TFC must be better for home opener

GARETH WHEELER, Special to QMI Agency

, Last Updated: 7:43 PM ET

Last week’s 4-2 season opening loss to the Vancouver Whitecaps was as a reminder how far Toronto FC has to go to become competitive.

 Toronto FC will have to be a whole lot better in various aspects of the game in its home opener Saturday to avoid dropping points in consecutive weeks to expansion competition.

 The Portland Timbers roll into town, featuring Toronto FC killer — striker Kenny Cooper.  The talisman marked his return to Major League Soccer last week with a goal, and has scored six goals in his past four games against TFC.

 BMO Field at times over the years has been a fortress for Toronto FC; a beacon of stability for a club with very little.  Memorable wins last season against the MLS champion Colorado Rapids and Mexican powerhouse Cruz Azul in the CONCACAF Champions League speaks to the difficulty of playing in Toronto.

 The usual warmth inside the friendly confines will be replaced by cold weather with a projected high of -1C on Saturday, and an anxious crowd eager to see early results of head coach Aron Winter’s overhaul, live and in-person.
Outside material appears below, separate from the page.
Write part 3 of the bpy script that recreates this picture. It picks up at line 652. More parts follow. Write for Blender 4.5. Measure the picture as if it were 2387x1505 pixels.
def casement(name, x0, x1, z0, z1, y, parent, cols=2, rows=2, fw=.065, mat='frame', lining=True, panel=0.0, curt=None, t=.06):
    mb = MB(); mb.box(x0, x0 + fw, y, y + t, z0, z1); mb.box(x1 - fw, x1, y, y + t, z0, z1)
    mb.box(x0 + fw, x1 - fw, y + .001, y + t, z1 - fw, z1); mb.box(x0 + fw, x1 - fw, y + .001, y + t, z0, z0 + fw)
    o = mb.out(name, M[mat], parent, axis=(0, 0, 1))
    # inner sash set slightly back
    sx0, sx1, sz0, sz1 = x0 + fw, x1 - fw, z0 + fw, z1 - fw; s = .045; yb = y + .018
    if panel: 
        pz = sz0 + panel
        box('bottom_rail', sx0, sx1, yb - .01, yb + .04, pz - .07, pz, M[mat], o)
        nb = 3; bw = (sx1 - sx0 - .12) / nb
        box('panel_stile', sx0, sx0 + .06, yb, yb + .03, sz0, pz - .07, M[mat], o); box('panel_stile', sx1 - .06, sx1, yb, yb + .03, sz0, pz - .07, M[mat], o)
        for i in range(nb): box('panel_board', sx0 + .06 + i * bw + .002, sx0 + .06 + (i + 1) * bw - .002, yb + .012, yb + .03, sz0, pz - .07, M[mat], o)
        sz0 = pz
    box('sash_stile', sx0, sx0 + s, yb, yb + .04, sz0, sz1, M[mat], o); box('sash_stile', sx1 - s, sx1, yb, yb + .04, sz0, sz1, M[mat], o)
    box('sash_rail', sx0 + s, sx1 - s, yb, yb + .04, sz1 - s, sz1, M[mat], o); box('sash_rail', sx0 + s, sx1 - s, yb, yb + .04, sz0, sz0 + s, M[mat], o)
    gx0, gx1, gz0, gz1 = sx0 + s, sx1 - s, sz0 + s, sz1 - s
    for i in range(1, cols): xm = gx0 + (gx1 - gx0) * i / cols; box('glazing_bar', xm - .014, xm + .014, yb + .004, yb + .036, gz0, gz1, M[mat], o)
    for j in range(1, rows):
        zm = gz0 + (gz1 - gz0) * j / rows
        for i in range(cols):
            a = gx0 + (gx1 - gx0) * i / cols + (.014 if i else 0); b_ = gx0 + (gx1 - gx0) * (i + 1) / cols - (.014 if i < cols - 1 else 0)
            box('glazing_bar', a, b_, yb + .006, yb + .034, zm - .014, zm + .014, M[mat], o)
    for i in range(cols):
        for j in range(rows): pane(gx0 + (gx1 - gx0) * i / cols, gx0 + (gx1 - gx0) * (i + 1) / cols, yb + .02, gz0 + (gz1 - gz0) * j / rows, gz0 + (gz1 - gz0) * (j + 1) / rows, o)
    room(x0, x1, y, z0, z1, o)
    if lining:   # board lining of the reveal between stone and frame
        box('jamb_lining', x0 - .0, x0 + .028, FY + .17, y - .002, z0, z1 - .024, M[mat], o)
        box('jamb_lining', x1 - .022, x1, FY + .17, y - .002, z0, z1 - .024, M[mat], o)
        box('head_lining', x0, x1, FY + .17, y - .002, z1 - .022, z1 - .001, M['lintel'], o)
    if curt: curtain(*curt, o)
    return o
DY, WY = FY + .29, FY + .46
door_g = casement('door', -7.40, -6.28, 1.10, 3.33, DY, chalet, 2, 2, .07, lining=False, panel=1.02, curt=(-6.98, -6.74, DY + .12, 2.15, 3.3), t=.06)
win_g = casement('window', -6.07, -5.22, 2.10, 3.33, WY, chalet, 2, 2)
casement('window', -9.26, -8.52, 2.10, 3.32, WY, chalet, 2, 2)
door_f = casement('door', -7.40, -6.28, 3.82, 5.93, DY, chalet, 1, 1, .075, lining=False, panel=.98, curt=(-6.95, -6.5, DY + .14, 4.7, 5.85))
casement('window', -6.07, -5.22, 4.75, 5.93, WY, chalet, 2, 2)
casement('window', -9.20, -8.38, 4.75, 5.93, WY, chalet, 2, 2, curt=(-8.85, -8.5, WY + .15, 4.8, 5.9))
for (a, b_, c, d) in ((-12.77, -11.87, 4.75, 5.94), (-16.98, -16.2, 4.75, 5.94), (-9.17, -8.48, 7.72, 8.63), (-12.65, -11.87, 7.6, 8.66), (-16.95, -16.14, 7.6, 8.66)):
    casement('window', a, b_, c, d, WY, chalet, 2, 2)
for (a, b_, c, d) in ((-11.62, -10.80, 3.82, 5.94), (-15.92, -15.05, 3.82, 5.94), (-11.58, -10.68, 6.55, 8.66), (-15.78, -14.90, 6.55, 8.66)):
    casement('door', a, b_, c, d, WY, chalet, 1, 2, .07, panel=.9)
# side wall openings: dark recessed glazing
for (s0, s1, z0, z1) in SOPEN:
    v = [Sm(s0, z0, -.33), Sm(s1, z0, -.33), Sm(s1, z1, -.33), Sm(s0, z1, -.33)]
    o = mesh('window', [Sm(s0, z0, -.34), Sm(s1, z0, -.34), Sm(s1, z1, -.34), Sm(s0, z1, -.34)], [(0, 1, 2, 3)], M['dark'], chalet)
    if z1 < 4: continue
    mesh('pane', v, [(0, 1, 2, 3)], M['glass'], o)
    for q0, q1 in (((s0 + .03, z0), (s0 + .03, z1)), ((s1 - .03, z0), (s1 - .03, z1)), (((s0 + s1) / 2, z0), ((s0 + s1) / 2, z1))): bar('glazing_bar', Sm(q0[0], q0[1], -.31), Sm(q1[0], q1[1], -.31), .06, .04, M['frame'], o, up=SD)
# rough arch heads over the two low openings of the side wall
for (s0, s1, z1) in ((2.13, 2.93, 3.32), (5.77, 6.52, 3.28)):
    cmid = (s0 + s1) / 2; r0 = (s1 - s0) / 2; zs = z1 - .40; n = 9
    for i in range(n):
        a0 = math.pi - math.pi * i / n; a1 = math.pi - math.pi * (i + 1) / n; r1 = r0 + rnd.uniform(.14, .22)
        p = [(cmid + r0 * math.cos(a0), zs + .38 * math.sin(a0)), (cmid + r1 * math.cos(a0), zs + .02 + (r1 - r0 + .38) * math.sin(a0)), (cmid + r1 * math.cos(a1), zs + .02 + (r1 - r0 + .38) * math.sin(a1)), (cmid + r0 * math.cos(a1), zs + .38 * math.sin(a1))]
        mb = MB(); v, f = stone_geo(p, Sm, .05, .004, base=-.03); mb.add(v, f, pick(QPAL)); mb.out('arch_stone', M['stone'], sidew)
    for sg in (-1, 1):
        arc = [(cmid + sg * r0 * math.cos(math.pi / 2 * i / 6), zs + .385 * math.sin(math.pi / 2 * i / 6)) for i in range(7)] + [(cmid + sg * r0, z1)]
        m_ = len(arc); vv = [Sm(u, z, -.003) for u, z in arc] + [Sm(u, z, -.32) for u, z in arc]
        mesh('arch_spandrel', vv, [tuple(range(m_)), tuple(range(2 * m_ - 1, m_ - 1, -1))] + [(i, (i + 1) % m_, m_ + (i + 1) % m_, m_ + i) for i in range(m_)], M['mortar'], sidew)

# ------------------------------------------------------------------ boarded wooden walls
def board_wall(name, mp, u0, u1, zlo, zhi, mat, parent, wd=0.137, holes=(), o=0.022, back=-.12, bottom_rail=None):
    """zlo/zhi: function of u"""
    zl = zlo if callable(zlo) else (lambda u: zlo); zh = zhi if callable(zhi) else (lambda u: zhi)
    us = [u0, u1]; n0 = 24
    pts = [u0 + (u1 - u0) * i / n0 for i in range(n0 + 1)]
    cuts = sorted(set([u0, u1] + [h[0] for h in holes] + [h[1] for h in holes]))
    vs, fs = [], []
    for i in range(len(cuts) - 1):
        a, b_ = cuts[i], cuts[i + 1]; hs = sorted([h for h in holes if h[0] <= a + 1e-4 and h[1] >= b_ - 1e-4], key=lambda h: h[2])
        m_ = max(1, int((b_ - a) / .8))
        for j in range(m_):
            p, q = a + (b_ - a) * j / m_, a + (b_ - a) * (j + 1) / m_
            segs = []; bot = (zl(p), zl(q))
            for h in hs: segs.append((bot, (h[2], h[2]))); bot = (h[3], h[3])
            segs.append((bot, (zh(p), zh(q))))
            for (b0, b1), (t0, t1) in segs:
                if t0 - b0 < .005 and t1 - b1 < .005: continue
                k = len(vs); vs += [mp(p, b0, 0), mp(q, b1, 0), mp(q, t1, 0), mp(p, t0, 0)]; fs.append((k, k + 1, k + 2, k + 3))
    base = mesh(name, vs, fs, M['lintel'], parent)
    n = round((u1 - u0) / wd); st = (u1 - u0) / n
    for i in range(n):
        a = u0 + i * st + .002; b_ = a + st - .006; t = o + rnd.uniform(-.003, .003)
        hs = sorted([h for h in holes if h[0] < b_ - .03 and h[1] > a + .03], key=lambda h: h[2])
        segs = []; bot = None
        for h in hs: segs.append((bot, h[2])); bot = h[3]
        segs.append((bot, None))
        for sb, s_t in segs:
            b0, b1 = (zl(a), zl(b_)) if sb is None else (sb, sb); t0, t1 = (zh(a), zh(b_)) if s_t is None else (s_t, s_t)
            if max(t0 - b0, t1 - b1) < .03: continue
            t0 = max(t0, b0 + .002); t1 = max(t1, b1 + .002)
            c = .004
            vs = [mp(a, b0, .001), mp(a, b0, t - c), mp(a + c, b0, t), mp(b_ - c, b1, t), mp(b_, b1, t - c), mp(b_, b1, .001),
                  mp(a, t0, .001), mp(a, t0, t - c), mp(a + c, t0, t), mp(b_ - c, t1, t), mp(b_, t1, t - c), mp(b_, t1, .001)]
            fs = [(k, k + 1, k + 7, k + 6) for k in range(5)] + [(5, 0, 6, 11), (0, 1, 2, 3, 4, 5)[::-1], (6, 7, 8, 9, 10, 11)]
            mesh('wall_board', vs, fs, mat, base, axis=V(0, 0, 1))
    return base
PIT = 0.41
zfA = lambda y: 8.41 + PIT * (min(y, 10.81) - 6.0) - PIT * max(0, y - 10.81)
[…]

 Nothing short of a Toronto FC victory will be seen as progress to most.  To avoid back-to-back embarrassments, Toronto FC will have to do five basic things to get a result Week 2.

 

Positive possession vs. Possession

Toronto FC dominated possession in Vancouver to a clip of 65%.  The statistic is flattering, but hardly tells the story.  Toronto’s possession was largely negative, consisting of the defensive line passing it back and forth, amongst each another. And when the ball advanced, there weren’t enough options in Red to attack with design.  Vancouver sat back comfortably, letting Toronto meander as it pleased.  Possession statistics are only significant when the majority of possession is coming from the midfield in attacking positions. The midfield needs to be better at finding space and holding up the ball.  And the defenders need to be far better in distribution. Too many wayward passes killed the flow and meant attacks were played from passive positions.

Adrian Cann needs to be moved back into the middle

The punishment/experiment playing Cann at left-back needs to stop. The Whitecaps carved up Toronto FC’s left side, and Cann was left stranded.  It wasn’t all Cann’s fault, the support coming from the central defence was poorly timed and not good enough. Without Cann in the middle last week, Nana Attakora was lost from a positional perspective. Cann is a centre-back, period.  His partnership with Attakora is one not to be messed with, at this point. Cann doesn’t have the speed to deputize the wing, but has the ball control and ability to read the game to be an asset in the middle. 

Toronto FC wingers need proper positioning

While Maicon Santos did well tracking back as a targetman getting involved last week, the same cannot be said of the wing players.  Javier Martina and Nick Soolsma each had moments with the ball at their feet, looking like real threats. But opening up into space and properly supporting the midfield was largely absent. Soolsma looks awkward moving off the ball, and it’s hard to see him sticking at the right-wing position. Jacob Peterson was efficient in the role in pre-season. Martina looks like he can be a contributor, but where his best position may be is up for debate. In a 4-3-3, the wide positions need to keep opposing wing-backs honest, stretching the field and creating space. Young Nicholas Lindsay did a proper job in the role at the end of last season, getting the ball in space and attacking defenders. Not playing the position properly means a breakdown in system.

Get Dwayne De Rosario the ball in advantageous positions

The script reads much the same as previous seasons: Toronto FC’s best players not getting the ball at their feet or in proper positions. De Rosario was left frustrated and it’s well warranted. If the system is predicated on movement, and one of De Rosario’s strength’s is finding room in tight spaces, then he needs to get the ball. He creates and can finish. De Rosario’s goal came from superior movement and a well-timed run when he received distribution. So the other two midfielders need to spread out and demand the ball from the back four in possession. That way De Rosario can play off the movement and become more influential.

More effort, more push-back

The entire work-rate and effort last Saturday left a lot to be desired. There is no excuse for not hustling back and competing.  Toronto defenders inexcusably left goalkeeper Stefan Frei for dead multiple times during the match, including a two-on-none break on Eric Hassli’s goal in the 72nd minute. Talent-wise, Toronto FC isn’t good enough to take stretches of the match off.  It will have to out-work and out-think opponents. It was out done in both categories against Vancouver. That must be remedied.

Toronto FC added a new player to their roster Thursday, acquiring Serbian International Alen Stevanovic on loan from Italian Serie B side Torino FC.  The 20-year-old midfielder is co-owned by Torino and Internazionale Milan.